Media fail: The press keeps covering impeachment through the eyes of the Republican Party

The political press corps may have hit peak impeachment failure on Sunday when Meet the Press host Chuck Todd introduced a segment in which voters from a toss-up district in Michigan were interviewed about the House proceedings against Donald Trump. Touted as a way to take the temperature of everyday voters outside of the “Beltway,” the sit-down with six voters from Kent County, Michigan, offered a chance to hear from America's heartland and if its denizens “care” about impeachment. Except there was a slight problem: Every voter interviewed was a Republican, and every voter interviewed opposed impeachment. (“I don’t even care. It's just noise.”)  

Even more stunning was the fact that the Michigan county highlighted by Meet the Press is represented in Congress by Justin Amash who made headlines earlier this year when he left the Republican Party because of Trump's corrupt behavior, and who has since come out in favor of impeachment. Yet network news producers looked at that backdrop, and the fact that 54% of Americans support impeachment according to the most recent Fox News poll, and thought the best approach would be to only ask Republican voters how they felt about impeachment?
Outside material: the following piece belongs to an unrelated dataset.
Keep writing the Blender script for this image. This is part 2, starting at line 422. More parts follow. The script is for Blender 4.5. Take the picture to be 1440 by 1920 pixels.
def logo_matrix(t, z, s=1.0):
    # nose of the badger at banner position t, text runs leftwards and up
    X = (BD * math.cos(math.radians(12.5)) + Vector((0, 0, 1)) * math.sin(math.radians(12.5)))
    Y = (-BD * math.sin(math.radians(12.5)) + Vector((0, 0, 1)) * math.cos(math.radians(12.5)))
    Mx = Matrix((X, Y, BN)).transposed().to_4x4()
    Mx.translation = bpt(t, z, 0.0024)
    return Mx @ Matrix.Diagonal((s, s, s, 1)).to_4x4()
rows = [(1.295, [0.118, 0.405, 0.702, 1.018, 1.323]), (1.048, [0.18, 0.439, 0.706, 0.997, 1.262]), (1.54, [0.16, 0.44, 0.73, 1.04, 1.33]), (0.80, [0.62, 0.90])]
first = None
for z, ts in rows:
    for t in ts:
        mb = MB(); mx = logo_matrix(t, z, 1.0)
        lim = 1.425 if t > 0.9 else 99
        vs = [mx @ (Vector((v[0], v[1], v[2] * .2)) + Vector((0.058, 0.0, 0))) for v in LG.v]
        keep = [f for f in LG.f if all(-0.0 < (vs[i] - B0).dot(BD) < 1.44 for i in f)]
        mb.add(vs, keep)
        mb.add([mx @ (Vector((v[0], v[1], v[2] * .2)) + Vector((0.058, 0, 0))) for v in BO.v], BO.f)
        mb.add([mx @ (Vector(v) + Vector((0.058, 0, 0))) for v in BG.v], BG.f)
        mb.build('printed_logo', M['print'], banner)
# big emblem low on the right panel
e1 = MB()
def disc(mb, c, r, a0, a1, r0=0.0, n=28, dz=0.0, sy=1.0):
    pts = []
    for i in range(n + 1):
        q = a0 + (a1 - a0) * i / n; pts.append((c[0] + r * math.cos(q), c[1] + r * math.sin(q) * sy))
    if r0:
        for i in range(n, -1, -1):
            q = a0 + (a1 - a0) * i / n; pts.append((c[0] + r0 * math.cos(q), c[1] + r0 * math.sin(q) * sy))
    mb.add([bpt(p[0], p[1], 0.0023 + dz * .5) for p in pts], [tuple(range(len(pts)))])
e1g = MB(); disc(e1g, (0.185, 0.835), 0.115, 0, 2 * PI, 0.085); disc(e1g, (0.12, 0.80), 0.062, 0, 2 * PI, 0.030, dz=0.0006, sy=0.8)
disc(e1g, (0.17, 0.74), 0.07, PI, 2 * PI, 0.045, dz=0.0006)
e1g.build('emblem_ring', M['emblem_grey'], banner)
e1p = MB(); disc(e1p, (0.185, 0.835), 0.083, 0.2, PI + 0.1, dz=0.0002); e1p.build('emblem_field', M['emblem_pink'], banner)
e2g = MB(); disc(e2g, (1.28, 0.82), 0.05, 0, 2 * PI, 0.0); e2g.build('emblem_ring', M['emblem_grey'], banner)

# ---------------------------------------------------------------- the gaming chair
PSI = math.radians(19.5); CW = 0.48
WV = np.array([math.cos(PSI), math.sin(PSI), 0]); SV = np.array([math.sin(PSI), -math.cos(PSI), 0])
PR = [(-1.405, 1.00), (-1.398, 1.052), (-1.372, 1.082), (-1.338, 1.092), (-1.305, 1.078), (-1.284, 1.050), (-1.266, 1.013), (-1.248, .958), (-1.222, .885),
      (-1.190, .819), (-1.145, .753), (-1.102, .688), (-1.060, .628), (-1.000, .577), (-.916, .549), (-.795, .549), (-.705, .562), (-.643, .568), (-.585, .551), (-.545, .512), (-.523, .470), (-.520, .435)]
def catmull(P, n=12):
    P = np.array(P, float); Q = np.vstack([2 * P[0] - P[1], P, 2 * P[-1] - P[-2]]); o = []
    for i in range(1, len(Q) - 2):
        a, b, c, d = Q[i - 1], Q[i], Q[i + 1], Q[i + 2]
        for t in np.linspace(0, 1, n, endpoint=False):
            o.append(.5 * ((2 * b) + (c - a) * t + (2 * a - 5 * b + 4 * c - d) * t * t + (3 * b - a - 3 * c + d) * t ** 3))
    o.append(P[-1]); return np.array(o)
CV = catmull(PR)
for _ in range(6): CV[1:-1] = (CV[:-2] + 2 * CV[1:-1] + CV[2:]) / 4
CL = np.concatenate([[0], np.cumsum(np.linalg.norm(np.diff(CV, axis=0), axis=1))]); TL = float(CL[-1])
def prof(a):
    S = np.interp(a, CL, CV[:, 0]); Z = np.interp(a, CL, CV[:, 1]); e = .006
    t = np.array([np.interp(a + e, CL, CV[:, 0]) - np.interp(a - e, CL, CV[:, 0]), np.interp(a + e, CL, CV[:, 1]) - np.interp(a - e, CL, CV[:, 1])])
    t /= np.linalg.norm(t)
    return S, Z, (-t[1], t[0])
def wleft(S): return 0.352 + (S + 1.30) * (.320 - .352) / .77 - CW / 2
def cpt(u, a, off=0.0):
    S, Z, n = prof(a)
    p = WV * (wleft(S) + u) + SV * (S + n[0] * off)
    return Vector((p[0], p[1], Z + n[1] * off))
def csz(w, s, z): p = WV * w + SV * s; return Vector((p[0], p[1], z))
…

If that doesn't pull back the curtain on today's coverage and how it's being told literally through the eyes of the Republican Party, I don't know what does. Wedded to the Republican narrative that impeachment has put Democrats back on their heels and is boosting Trump's standing, the press in recent weeks increasingly resembled a soft landing spot for GOP spin.

On Tuesday, when Trump released an incoherent, paranoid diatribe in the form of a petulant, hate-filled six-page letter in an attempt to answer his impeachment accusers, some observers likened the screed to a would-be Unabomber manifesto, only not as well-written. But the Beltway press? They scrambled to normalize Trump's appalling behavior, describing the shocking display of pity and lies as “resilient” and “fiery.”

Meanwhile, the dominant theme in recent days—and it reads like it's straight from the Republican National Committee—is that Democrats from closely divided districts face a looming backlash if they vote to remove Trump from office. But there continues to be virtually no evidence to support that.